Today ballistic vest plates are offered in two materials: steel or ceramic. If historical knight's armor would get penetrated by muskets, why couldn't they just wear a ceramic plate underneath some linen plate carrier? Wouldn't this be effective at stopping musket shots, even if it's just one time use? Why didn't Napoleon think of this?

BRIStoneman

This is a little bit like asking why General Patton didn't use quantum phasic shielding on his M4 Shermans, since everybody knew a German 88mm could penetrate American armour. The central problem here is the presumption that, not only was 16th to 19th Century material science aware of the anti-ballistic properties of ceramic plating, but that it was also sufficiently developed to have those anti-ballistic properties and that a figure like Napoleon was significantly versed in this material science to be curious about the development and application of ceramic plating for personal protection.

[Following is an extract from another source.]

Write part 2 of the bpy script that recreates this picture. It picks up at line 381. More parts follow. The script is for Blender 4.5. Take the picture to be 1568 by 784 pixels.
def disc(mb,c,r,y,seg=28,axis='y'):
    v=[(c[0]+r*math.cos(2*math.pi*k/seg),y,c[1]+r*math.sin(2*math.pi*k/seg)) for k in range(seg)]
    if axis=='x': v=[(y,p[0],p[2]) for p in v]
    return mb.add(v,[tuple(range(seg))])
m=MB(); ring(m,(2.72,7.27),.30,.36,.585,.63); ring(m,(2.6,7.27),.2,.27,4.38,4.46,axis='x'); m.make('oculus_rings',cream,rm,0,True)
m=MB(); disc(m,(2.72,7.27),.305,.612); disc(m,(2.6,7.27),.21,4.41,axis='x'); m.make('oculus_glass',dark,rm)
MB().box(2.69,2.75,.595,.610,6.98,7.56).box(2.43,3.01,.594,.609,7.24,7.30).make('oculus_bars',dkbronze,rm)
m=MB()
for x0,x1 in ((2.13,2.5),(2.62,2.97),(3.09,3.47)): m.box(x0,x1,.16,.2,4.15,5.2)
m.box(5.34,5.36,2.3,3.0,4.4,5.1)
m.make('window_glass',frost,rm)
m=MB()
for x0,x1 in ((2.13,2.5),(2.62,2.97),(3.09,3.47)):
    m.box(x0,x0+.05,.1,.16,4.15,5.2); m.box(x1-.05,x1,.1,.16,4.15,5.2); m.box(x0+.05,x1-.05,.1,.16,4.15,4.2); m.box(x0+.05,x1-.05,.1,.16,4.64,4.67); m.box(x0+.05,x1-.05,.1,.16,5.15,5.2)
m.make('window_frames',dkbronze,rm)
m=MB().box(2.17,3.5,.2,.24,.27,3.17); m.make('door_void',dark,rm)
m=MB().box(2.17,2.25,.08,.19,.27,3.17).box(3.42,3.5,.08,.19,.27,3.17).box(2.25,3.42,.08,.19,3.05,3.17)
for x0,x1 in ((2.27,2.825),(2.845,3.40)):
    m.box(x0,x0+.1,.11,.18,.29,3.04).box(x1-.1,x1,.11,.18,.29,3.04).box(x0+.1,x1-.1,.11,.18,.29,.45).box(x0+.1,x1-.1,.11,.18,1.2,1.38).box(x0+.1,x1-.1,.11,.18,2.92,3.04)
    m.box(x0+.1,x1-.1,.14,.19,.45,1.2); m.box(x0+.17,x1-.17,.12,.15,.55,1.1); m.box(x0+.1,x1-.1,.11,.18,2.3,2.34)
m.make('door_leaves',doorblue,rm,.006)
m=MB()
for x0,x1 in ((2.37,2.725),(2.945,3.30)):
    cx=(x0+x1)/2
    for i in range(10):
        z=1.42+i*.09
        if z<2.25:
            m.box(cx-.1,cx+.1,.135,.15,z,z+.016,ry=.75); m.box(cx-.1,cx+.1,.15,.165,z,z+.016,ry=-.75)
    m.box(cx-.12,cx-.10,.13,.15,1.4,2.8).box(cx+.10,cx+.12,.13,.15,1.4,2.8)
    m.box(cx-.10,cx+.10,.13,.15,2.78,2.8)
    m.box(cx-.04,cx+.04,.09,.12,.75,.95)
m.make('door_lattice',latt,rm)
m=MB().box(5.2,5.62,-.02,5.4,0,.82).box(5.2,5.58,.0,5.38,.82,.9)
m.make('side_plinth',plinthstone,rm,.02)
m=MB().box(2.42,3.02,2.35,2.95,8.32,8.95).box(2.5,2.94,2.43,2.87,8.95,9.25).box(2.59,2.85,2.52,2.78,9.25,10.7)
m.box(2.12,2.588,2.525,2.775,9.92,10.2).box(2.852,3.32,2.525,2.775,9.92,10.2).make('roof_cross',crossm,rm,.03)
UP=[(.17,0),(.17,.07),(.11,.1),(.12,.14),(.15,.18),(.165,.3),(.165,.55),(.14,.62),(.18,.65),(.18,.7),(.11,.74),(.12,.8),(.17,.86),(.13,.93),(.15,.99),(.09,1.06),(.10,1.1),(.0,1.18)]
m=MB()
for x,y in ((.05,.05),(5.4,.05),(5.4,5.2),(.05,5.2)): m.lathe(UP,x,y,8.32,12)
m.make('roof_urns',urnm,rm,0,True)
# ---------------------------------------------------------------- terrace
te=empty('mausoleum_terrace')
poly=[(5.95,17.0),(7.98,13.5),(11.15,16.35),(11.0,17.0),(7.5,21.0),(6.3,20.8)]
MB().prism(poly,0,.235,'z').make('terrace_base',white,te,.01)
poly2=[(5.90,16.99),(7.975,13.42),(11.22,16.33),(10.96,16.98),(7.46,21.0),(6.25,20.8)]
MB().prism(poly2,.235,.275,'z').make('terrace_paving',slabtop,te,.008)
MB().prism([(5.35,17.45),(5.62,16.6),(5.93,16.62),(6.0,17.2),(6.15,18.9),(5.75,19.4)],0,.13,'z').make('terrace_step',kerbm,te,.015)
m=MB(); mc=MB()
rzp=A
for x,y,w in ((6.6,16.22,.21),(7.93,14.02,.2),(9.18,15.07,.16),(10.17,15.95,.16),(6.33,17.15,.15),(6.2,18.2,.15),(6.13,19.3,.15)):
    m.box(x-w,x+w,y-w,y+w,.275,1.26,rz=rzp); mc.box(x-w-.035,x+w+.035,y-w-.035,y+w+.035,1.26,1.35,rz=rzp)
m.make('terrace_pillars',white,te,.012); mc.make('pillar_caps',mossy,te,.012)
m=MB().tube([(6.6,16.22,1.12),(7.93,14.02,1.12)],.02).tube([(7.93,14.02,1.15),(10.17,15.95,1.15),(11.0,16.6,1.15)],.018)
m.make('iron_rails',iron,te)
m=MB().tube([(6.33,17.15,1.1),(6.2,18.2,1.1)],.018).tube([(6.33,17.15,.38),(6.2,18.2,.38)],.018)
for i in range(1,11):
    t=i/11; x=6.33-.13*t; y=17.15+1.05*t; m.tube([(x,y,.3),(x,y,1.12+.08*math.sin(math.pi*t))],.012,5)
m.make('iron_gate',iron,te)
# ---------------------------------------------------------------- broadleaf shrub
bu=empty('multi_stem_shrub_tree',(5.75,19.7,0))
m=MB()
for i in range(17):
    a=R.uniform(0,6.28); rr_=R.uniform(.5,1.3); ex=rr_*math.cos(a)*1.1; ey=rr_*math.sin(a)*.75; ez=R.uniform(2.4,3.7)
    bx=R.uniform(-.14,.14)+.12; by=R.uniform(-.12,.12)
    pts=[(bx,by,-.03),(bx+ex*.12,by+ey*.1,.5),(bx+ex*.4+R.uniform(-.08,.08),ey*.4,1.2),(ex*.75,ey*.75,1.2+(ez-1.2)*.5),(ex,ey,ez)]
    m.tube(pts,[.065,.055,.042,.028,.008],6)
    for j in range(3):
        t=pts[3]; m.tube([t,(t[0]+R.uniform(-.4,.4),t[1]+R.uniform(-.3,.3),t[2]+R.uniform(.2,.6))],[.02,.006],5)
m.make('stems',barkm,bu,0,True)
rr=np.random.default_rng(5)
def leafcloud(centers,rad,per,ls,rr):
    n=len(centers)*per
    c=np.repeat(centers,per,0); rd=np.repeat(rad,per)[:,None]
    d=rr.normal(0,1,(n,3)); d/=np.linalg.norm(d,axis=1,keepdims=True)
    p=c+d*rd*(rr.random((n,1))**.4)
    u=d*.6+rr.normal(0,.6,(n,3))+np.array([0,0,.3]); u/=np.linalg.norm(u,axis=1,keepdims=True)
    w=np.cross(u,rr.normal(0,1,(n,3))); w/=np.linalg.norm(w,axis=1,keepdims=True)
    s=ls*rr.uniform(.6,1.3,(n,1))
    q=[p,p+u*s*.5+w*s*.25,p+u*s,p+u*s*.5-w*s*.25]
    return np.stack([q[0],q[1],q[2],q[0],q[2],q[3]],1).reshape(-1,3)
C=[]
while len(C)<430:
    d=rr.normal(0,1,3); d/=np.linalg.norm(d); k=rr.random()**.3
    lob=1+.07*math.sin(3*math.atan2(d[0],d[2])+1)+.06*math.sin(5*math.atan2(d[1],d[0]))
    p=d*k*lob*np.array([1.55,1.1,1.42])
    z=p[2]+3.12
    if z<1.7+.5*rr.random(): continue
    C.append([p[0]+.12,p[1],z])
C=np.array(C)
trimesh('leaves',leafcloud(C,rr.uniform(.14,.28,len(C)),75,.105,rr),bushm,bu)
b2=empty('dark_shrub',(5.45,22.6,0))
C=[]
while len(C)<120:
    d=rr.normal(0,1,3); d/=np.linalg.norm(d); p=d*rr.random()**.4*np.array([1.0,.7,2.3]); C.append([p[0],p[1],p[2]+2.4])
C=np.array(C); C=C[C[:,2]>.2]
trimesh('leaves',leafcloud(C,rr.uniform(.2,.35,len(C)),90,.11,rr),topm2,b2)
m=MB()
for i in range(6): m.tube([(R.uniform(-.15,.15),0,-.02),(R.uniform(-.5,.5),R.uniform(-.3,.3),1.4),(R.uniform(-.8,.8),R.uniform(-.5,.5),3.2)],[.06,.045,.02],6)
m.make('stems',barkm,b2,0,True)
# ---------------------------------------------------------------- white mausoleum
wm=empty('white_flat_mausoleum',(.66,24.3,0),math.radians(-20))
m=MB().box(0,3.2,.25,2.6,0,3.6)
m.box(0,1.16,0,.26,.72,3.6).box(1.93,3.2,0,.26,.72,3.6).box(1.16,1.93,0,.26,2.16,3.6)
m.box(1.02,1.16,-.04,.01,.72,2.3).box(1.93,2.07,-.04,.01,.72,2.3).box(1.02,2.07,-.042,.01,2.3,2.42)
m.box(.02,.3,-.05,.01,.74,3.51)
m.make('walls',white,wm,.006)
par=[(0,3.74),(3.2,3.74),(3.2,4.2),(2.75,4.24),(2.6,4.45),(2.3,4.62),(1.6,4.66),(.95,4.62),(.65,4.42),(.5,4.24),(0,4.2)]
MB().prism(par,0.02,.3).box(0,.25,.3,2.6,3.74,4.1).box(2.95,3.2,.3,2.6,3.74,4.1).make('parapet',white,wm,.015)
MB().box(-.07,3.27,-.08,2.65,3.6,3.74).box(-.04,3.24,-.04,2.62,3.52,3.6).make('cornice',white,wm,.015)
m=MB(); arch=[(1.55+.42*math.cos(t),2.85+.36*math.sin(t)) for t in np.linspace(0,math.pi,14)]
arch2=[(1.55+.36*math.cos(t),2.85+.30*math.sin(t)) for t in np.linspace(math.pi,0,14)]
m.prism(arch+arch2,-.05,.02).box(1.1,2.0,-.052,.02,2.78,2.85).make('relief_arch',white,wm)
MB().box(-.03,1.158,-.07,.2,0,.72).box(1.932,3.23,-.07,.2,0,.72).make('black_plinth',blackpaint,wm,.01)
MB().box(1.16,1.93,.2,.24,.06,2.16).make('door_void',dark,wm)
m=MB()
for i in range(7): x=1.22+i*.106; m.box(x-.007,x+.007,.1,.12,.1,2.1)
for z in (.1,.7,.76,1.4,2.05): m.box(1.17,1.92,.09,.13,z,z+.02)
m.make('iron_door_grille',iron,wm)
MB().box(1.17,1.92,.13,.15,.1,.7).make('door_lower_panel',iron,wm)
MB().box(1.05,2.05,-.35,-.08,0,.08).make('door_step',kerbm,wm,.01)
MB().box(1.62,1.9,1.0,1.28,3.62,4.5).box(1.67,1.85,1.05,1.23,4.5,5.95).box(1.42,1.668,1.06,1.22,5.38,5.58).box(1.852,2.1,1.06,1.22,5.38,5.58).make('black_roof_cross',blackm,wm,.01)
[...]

The first real trial of any kind of ceramic armour came at the end of the First World War, at a time when most belligerent nations were experimenting with personal protection, when it was found by Major Neville Monroe-Hopkin that applying a layer of enamel to a rolled steel plate significantly improved its resistance to small arms fire [Paul Hazell, Advances in Applied Ceramics Vol. 109 (8)]. You'll notice that this armour still required steel plating, which had been largely rejected by most militaries at the time for adding considerable bulk to the already-hefty kit of the average infantryman and significantly impinging on his speed and mobility, as a result being relegated largely to specialist units and static positions. The idea wouldn't really catch on until the Vietnam War, thanks to research pioneered by M. L. Wilkins, C.A. Honodel, and D. Swale [An Approach to the Study of Light Armour, Lawrence Radiation Laboratory, Livermore, UCRL-50284, June (1967)], which again was largely deployed to aircrew in American helicopters in large vests and cockpit plates to protect them from small arms fire during vulnerable moments landing and embarking or disembarking troops in "Hot L.Z.s". Effective ceramic armour requires either advanced modern ceramics, or the combination of ceramic elements with a variety of polymers and lightweight alloys, material science that was several decades away from even being in its infancy during the Napoleonic Wars. The technology to effectively apply an enamel layer to metal - that original idea explorered by Monroe-Hopkin - was only developed in the 1840s, and indeed could only be applied to steel from the early 1900s onwards [Maskall and White, (1986), Vitreous Enamelling: A Guide to Modern Enamelling Practice]. Before this point, therefore, the closest to 'ceramic armour' an infantryman could have got would have been strapping some dinner plates to his chest, which is unlikely to have suggested much by means of offering a useful form of protection.